*Task brief*
Exactly reproduce the lines that follow.

>> BEGIN Data shown

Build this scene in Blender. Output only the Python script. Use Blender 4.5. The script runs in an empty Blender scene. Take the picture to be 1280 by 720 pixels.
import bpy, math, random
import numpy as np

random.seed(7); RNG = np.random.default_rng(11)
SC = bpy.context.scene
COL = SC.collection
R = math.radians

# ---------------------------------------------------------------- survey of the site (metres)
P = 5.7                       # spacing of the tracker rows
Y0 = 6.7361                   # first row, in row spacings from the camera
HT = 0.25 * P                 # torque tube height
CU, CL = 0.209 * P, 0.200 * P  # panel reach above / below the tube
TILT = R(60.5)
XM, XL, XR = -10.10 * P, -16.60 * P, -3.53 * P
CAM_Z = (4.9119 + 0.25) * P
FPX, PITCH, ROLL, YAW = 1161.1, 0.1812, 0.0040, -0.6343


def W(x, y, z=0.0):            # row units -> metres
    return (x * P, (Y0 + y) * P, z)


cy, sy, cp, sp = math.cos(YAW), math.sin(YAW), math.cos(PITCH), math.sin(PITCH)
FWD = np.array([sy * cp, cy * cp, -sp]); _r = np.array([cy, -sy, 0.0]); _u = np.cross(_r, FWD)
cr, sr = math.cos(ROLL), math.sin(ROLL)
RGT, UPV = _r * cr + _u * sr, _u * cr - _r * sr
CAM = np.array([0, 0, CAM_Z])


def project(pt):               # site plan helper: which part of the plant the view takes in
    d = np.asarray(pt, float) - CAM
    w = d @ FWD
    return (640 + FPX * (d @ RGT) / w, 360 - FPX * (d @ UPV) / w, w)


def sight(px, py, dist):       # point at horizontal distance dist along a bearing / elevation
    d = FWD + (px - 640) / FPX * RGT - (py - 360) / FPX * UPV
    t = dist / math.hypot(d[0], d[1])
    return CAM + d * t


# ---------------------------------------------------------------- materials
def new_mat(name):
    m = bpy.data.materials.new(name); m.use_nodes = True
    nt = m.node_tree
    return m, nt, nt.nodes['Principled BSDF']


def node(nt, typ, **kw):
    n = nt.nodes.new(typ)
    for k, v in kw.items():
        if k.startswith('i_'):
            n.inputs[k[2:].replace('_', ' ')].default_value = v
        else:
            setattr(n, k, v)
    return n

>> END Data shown

*Solved exercise*
Build this scene in Blender. Output only the Python script. Use Blender 4.5. The script runs in an empty Blender scene. Take the picture to be 1280 by 720 pixels.
import bpy, math, random
import numpy as np

random.seed(7); RNG = np.random.default_rng(11)
SC = bpy.context.scene
COL = SC.collection
R = math.radians

# ---------------------------------------------------------------- survey of the site (metres)
P = 5.7                       # spacing of the tracker rows
Y0 = 6.7361                   # first row, in row spacings from the camera
HT = 0.25 * P                 # torque tube height
CU, CL = 0.209 * P, 0.200 * P  # panel reach above / below the tube
TILT = R(60.5)
XM, XL, XR = -10.10 * P, -16.60 * P, -3.53 * P
CAM_Z = (4.9119 + 0.25) * P
FPX, PITCH, ROLL, YAW = 1161.1, 0.1812, 0.0040, -0.6343


def W(x, y, z=0.0):            # row units -> metres
    return (x * P, (Y0 + y) * P, z)


cy, sy, cp, sp = math.cos(YAW), math.sin(YAW), math.cos(PITCH), math.sin(PITCH)
FWD = np.array([sy * cp, cy * cp, -sp]); _r = np.array([cy, -sy, 0.0]); _u = np.cross(_r, FWD)
cr, sr = math.cos(ROLL), math.sin(ROLL)
RGT, UPV = _r * cr + _u * sr, _u * cr - _r * sr
CAM = np.array([0, 0, CAM_Z])


def project(pt):               # site plan helper: which part of the plant the view takes in
    d = np.asarray(pt, float) - CAM
    w = d @ FWD
    return (640 + FPX * (d @ RGT) / w, 360 - FPX * (d @ UPV) / w, w)


def sight(px, py, dist):       # point at horizontal distance dist along a bearing / elevation
    d = FWD + (px - 640) / FPX * RGT - (py - 360) / FPX * UPV
    t = dist / math.hypot(d[0], d[1])
    return CAM + d * t


# ---------------------------------------------------------------- materials
def new_mat(name):
    m = bpy.data.materials.new(name); m.use_nodes = True
    nt = m.node_tree
    return m, nt, nt.nodes['Principled BSDF']


def node(nt, typ, **kw):
    n = nt.nodes.new(typ)
    for k, v in kw.items():
        if k.startswith('i_'):
            n.inputs[k[2:].replace('_', ' ')].default_value = v
        else:
            setattr(n, k, v)
    return n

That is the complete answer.